Task requirements: All the records that follow need to be reproduced exactly. Omit the images.
++++++++++
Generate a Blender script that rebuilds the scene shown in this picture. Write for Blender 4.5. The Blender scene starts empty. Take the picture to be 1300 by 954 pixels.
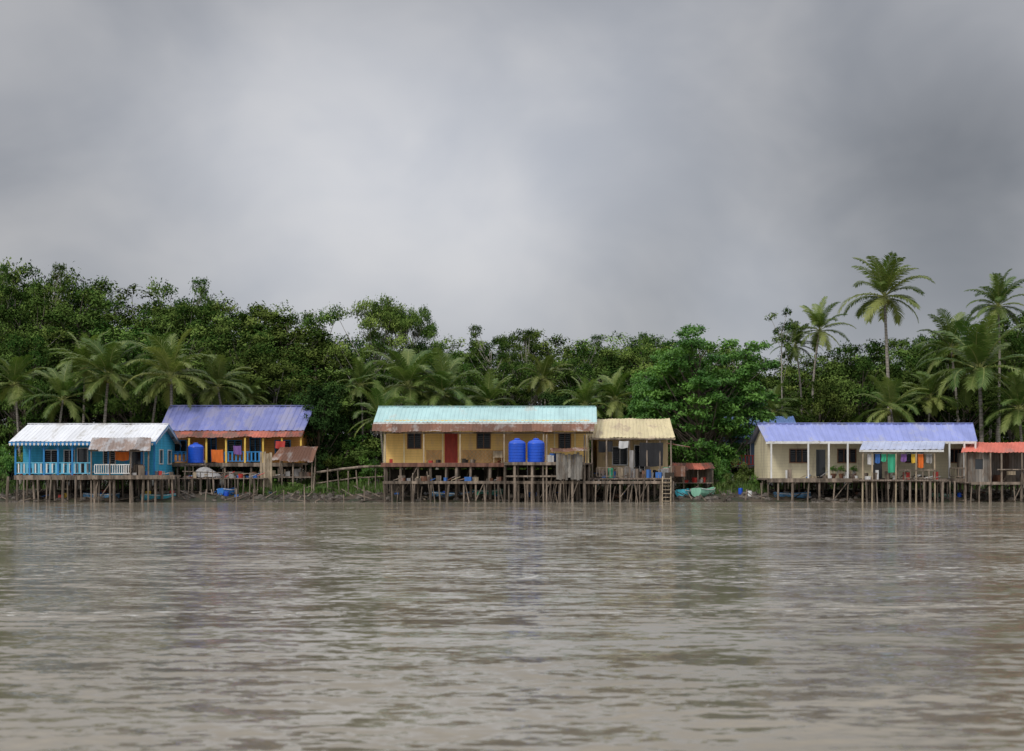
import bpy, math, random
import numpy as np
from mathutils import Vector, Matrix
random.seed(7)
D=120.0; S=17.0; CH=2.2
def X(px,y=0.0): return (px-650)/S*(D+y)/D
def Z(py,y=0.0): return CH+(600-py)/S*(D+y)/D
scene=bpy.context.scene
# ------------------------------------------------------------------ materials
def N(nt,t,**k):
    n=nt.nodes.new(t)
    for a,b in k.items(): setattr(n,a,b)
    return n
def math_(nt,op,a,b=None,c=None):
    n=N(nt,'ShaderNodeMath',operation=op)
    for i,v in enumerate((a,b,c)):
        if v is None: continue
        if isinstance(v,(int,float)): n.inputs[i].default_value=v
        else: nt.links.new(v,n.inputs[i])
    return n.outputs[0]
def mixc(nt,f,a,b,bt='MIX'):
    n=N(nt,'ShaderNodeMix',data_type='RGBA',blend_type=bt)
    for i,v in ((0,f),(6,a),(7,b)):
        if isinstance(v,(int,float)): n.inputs[i].default_value=v
        elif isinstance(v,(tuple,list)): n.inputs[i].default_value=(*v[:3],1)
        else: nt.links.new(v,n.inputs[i])
    return n.outputs[2]
def ramp(nt,f,a,b):
    n=N(nt,'ShaderNodeMapRange'); n.interpolation_type='SMOOTHSTEP'
    nt.links.new(f,n.inputs[0]); n.inputs[1].default_value=a; n.inputs[2].default_value=b
    return n.outputs[0]
MC={}
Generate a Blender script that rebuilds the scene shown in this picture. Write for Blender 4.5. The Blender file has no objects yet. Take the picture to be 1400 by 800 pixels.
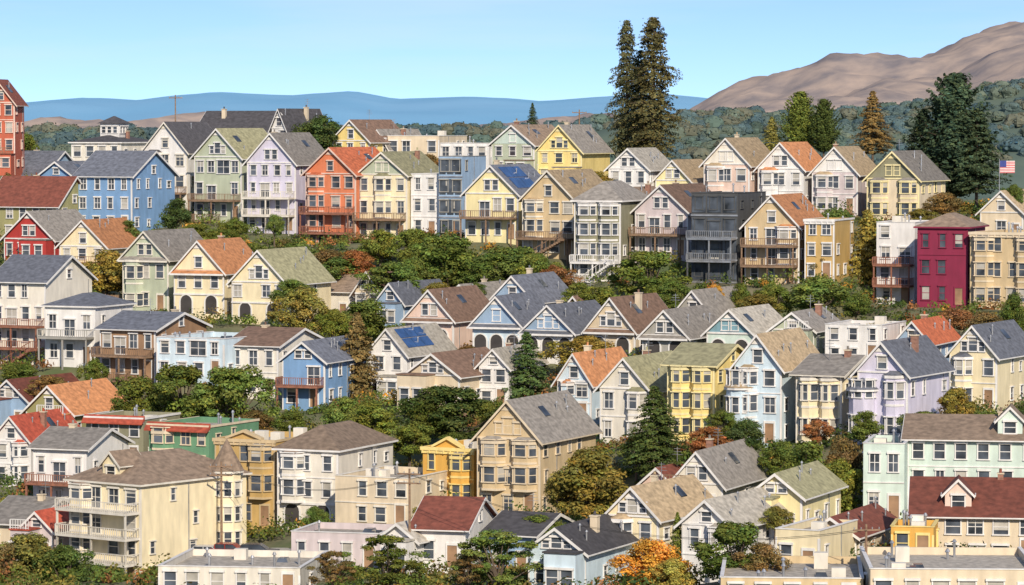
import bpy, math, random
import numpy as np
from mathutils import noise as mnoise, Vector
R=random.Random(7)
NR=np.random.default_rng(5)
sc=bpy.context.scene
F=5000.0; PITCH=math.atan(230/F); CZ=60.0
# ---------- placement helper: image pixel coordinates + chosen distance -> world ------------
def pos(u,v,D):
    cx=(u-700)/F; cy=-(v-400)/F
    fy=math.cos(PITCH)+cy*math.sin(PITCH); fz=-math.sin(PITCH)+cy*math.cos(PITCH)
    k=D/fy
    return (cx*k, D, CZ+fz*k)
def row(D,u): return D-0.033*(u-700)
def S(r,g,b,k=0.97):
    f=lambda c:(c/255/12.92 if c/255<=.04045 else ((c/255+.055)/1.055)**2.4)
    return (f(r)*k,f(g)*k,f(b)*k)
# ---------- materials ----------
MC={}
def newmat(name):
    m=bpy.data.materials.new(name); m.use_nodes=True
    nt=m.node_tree; return m,nt,nt.nodes['Principled BSDF']
def noisemix(nt,col,lo,hi,scale,coord='Object',stretch=(1,1,1),detail=4,tintA=None,rnd=False):
    tc=nt.nodes.new('ShaderNodeTexCoord'); mp=nt.nodes.new('ShaderNodeMapping')
    mp.inputs['Scale'].default_value=stretch
    nt.links.new(tc.outputs[coord],mp.inputs[0])
    n=nt.nodes.new('ShaderNodeTexNoise'); n.inputs['Scale'].default_value=scale; n.inputs['Detail'].default_value=detail
    nt.links.new(mp.outputs[0],n.inputs['Vector'])
    cr=nt.nodes.new('ShaderNodeValToRGB')
    cr.color_ramp.elements[0].position=.3; cr.color_ramp.elements[1].position=.7
    a=tintA or col
    cr.color_ramp.elements[0].color=(a[0]*lo,a[1]*lo,a[2]*lo,1)
    cr.color_ramp.elements[1].color=(min(1,col[0]*hi),min(1,col[1]*hi),min(1,col[2]*hi),1)
    nt.links.new(n.outputs['Fac'],cr.inputs[0])
    out=cr
    if rnd:
        oi=nt.nodes.new('ShaderNodeObjectInfo'); mr=nt.nodes.new('ShaderNodeMapRange'); mr.inputs[3].default_value=1-rnd; mr.inputs[4].default_value=1.0+rnd*.3
        nt.links.new(oi.outputs['Random'],mr.inputs[0])
        hs=nt.nodes.new('ShaderNodeHueSaturation'); nt.links.new(mr.outputs[0],hs.inputs['Value']); nt.links.new(cr.outputs[0],hs.inputs['Color']); out=hs
    return n,out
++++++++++
Response below:
Generate a Blender script that rebuilds the scene shown in this picture. Write for Blender 4.5. The Blender scene starts empty. Take the picture to be 1300 by 954 pixels.
import bpy, math, random
import numpy as np
from mathutils import Vector, Matrix
random.seed(7)
D=120.0; S=17.0; CH=2.2
def X(px,y=0.0): return (px-650)/S*(D+y)/D
def Z(py,y=0.0): return CH+(600-py)/S*(D+y)/D
scene=bpy.context.scene
# ------------------------------------------------------------------ materials
def N(nt,t,**k):
    n=nt.nodes.new(t)
    for a,b in k.items(): setattr(n,a,b)
    return n
def math_(nt,op,a,b=None,c=None):
    n=N(nt,'ShaderNodeMath',operation=op)
    for i,v in enumerate((a,b,c)):
        if v is None: continue
        if isinstance(v,(int,float)): n.inputs[i].default_value=v
        else: nt.links.new(v,n.inputs[i])
    return n.outputs[0]
def mixc(nt,f,a,b,bt='MIX'):
    n=N(nt,'ShaderNodeMix',data_type='RGBA',blend_type=bt)
    for i,v in ((0,f),(6,a),(7,b)):
        if isinstance(v,(int,float)): n.inputs[i].default_value=v
        elif isinstance(v,(tuple,list)): n.inputs[i].default_value=(*v[:3],1)
        else: nt.links.new(v,n.inputs[i])
    return n.outputs[2]
def ramp(nt,f,a,b):
    n=N(nt,'ShaderNodeMapRange'); n.interpolation_type='SMOOTHSTEP'
    nt.links.new(f,n.inputs[0]); n.inputs[1].default_value=a; n.inputs[2].default_value=b
    return n.outputs[0]
MC={}
Generate a Blender script that rebuilds the scene shown in this picture. Write for Blender 4.5. The Blender file has no objects yet. Take the picture to be 1400 by 800 pixels.
import bpy, math, random
import numpy as np
from mathutils import noise as mnoise, Vector
R=random.Random(7)
NR=np.random.default_rng(5)
sc=bpy.context.scene
F=5000.0; PITCH=math.atan(230/F); CZ=60.0
# ---------- placement helper: image pixel coordinates + chosen distance -> world ------------
def pos(u,v,D):
    cx=(u-700)/F; cy=-(v-400)/F
    fy=math.cos(PITCH)+cy*math.sin(PITCH); fz=-math.sin(PITCH)+cy*math.cos(PITCH)
    k=D/fy
    return (cx*k, D, CZ+fz*k)
def row(D,u): return D-0.033*(u-700)
def S(r,g,b,k=0.97):
    f=lambda c:(c/255/12.92 if c/255<=.04045 else ((c/255+.055)/1.055)**2.4)
    return (f(r)*k,f(g)*k,f(b)*k)
# ---------- materials ----------
MC={}
def newmat(name):
    m=bpy.data.materials.new(name); m.use_nodes=True
    nt=m.node_tree; return m,nt,nt.nodes['Principled BSDF']
def noisemix(nt,col,lo,hi,scale,coord='Object',stretch=(1,1,1),detail=4,tintA=None,rnd=False):
    tc=nt.nodes.new('ShaderNodeTexCoord'); mp=nt.nodes.new('ShaderNodeMapping')
    mp.inputs['Scale'].default_value=stretch
    nt.links.new(tc.outputs[coord],mp.inputs[0])
    n=nt.nodes.new('ShaderNodeTexNoise'); n.inputs['Scale'].default_value=scale; n.inputs['Detail'].default_value=detail
    nt.links.new(mp.outputs[0],n.inputs['Vector'])
    cr=nt.nodes.new('ShaderNodeValToRGB')
    cr.color_ramp.elements[0].position=.3; cr.color_ramp.elements[1].position=.7
    a=tintA or col
    cr.color_ramp.elements[0].color=(a[0]*lo,a[1]*lo,a[2]*lo,1)
    cr.color_ramp.elements[1].color=(min(1,col[0]*hi),min(1,col[1]*hi),min(1,col[2]*hi),1)
    nt.links.new(n.outputs['Fac'],cr.inputs[0])
    out=cr
    if rnd:
        oi=nt.nodes.new('ShaderNodeObjectInfo'); mr=nt.nodes.new('ShaderNodeMapRange'); mr.inputs[3].default_value=1-rnd; mr.inputs[4].default_value=1.0+rnd*.3
        nt.links.new(oi.outputs['Random'],mr.inputs[0])
        hs=nt.nodes.new('ShaderNodeHueSaturation'); nt.links.new(mr.outputs[0],hs.inputs['Value']); nt.links.new(cr.outputs[0],hs.inputs['Color']); out=hs
    return n,out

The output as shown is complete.